Kışçı arkadaşlar şunu artık itiraf edelim ki yazı sevmeme nedenimiz çoğumuzun şişkonun teki olmamız.
Hiç kıvırmayalım.
Bizim gibi hayatı yeme-içme üzerine olmayan, hayatta kalacak kadar yemek yiyen, sporunu düzenli olarak yapan fit insanlara bak, hepsi kelebek gibi mutluluktan bir o yana bir bu yana uçuşuyorlar.
Yürürken birbirine değmeyen üst bacakları, minik şortları, rüzgarda sallanmayan kolları, atletleri, topatan kavunu gibi yayılmayan göbekleri, kaslı karınlarıyla 'yaşasın yaz, kahrolsun kış' nidaları atıyorlar.
Vallahi sonuna kadar haklılar, ne diyeyim!
Bir şişko için yaz demek bu sıcakta örtebildiği kadar yerini örtmesi, sıcaktan bunalması ve şelale gibi ter akıtması demek.
Pişik demek pişik!
Kendine denize girecek sote yerler araması demek.
Bikinilerden vazgeçip dik yakalı mayo arayışına girmesi demek.
Akşam yemeğe çıktığında terden ne yüzünde hal, ne saçında derman kalması demek.
Bırakınız o beden olumlama yalanını.
'Şişkoluk' mutsuzluktur.
Bunun üzerine bir de insanın benim gibi lafını esirgemek şöyle dursun daha sizi görür görmez 'Ne o lan ayı gibi olmuşsun yine?' diyerek lafa giren arkadaşları varsa, aldığınız her kilo sizin için bir kabustur.
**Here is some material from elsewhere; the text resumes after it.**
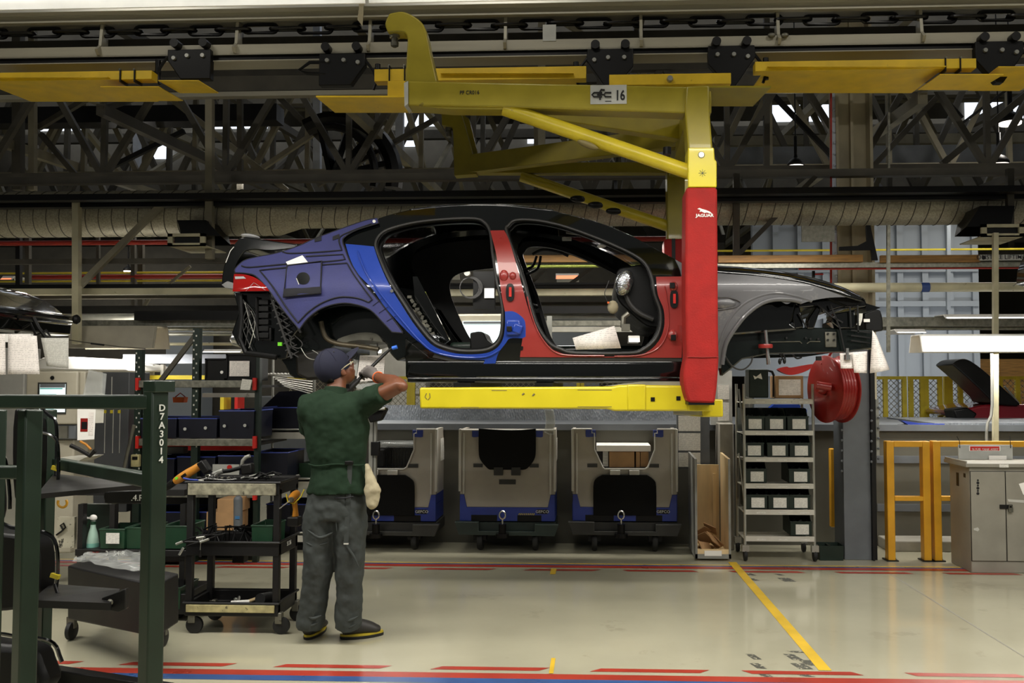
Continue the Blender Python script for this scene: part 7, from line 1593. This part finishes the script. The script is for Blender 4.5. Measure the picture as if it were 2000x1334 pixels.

İşte bu yüzden sevmiyoruz biz yazı.
Şöyle dilediğimiz gibi açılıp saçılamıyor, salına salına yürüyemiyoruz.
O yüzden bu yaz benim için hayatımın en zor yazı.
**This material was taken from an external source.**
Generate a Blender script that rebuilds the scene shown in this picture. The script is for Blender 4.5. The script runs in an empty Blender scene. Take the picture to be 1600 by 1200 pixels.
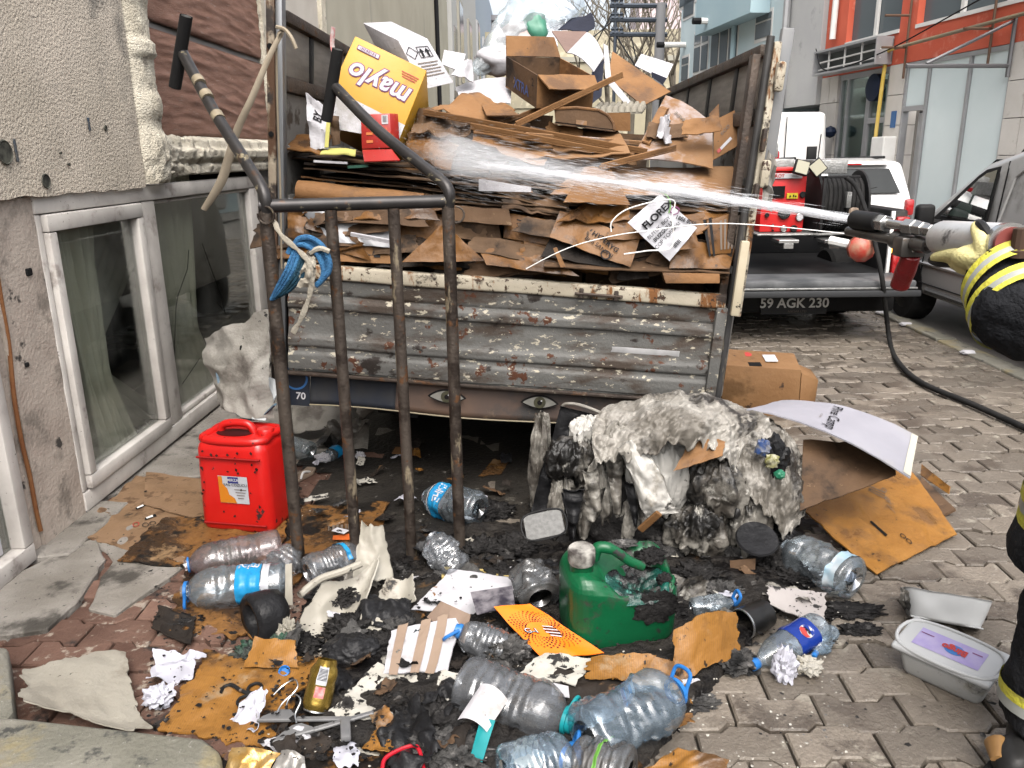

Hiç bu kadar şişmemiştim. Kışı yiyip içip yatarak geçirmenin bedelini çok ağır ödüyorum.
'Neyse artık, seneye gireriz' deyip denize öyle uzaktan iç çekerek bakıyorum.
Evet ben bir şekilciyim. Ayıpsa ayıp!
Dış güzellik olmadan iç güzelliğin dengesini oturtamayanlardanım.
Bunu ne saklıyor ne de bundan rahatsızlık duyuyorum.
Acaba 'dünyayı güzellik kurtaracak' lafını tamamen yanlış anlamış olabilir miyim?
Hiç burun kıvırmayın, aranızda benim gibi düşünenler tabii ki var, biliyorum.
-------------------------------------------------------------------------------------------------------
SONRADAN GÖRMÜŞ AMA YANLIŞ GÖRMÜŞ
Çeşme'de her yıl olduğu gibi bu yıl da, önümüzdeki sezonu görmeyecek bir çok işletme açıldı.
Kapkaçcı diyoruz biz onlara.
Bir sezonda voleyi vurup kaçıp gitmeyi düşünüyorlar.
Bu yüzden ne geldikleri yerin insanına ne de doğasına en ufak bir saygıları yok.
Çekirge sürüleri...
Ve tabii hiçbirinin sahibi İzmirli değil.
İstanbul'un görgüsüz, insan ayıran, gülünç, sözde eğlence anlayışını buraya taşıyan isimleri.
Yeryüzü Doktorları üyesi, Berlin'de genel cerrah olarak çalışan pek kıymetli ve dünya tatlısı bir dostumuz geçenlerde bir kaç günlüğüne buraya geldi.
Arkadaşlarının ısrarıyla bu sene yeni açılan kulüplerden birine girmek istediğinde kendisini içeri almadılar.
Adı misafir listesinde olmasına rağmen.
Nedeni de, kapıda kimin kulüplerine layık olup kimin olmadığını anlama görevi kendisine verilen (gerçekten müthiş bir meslek), kerameti kendinden menkul görevli bir kadının, arkadaşımızın kıyafetini beğenmemesi!
Beğenmediği kıyafet de kargo pantolon ve tişört.
Yahu adamın evi Berlin'de ama Nepal senin, Vietnam benim doktorluk yapıyor, dünyayı dolaşıyor. Tarzı bu. Sizin için dar paça pantul, bağrı açık gömlek mi giyecek?
Bu ne görgüsüzlük, ne çiğlik!
İzmir'de hiç alışmadığımız, pespaye bir İstanbul tarzı: Kapıda adam seçmek.
Komiksiniz. Sonradan görmesiniz. Pişmemişsiniz.
Ve Çeşme'ye hiç ama hiç yakışmıyorsunuz.
Keşke hepiniz bir anda kalkıp gitseniz.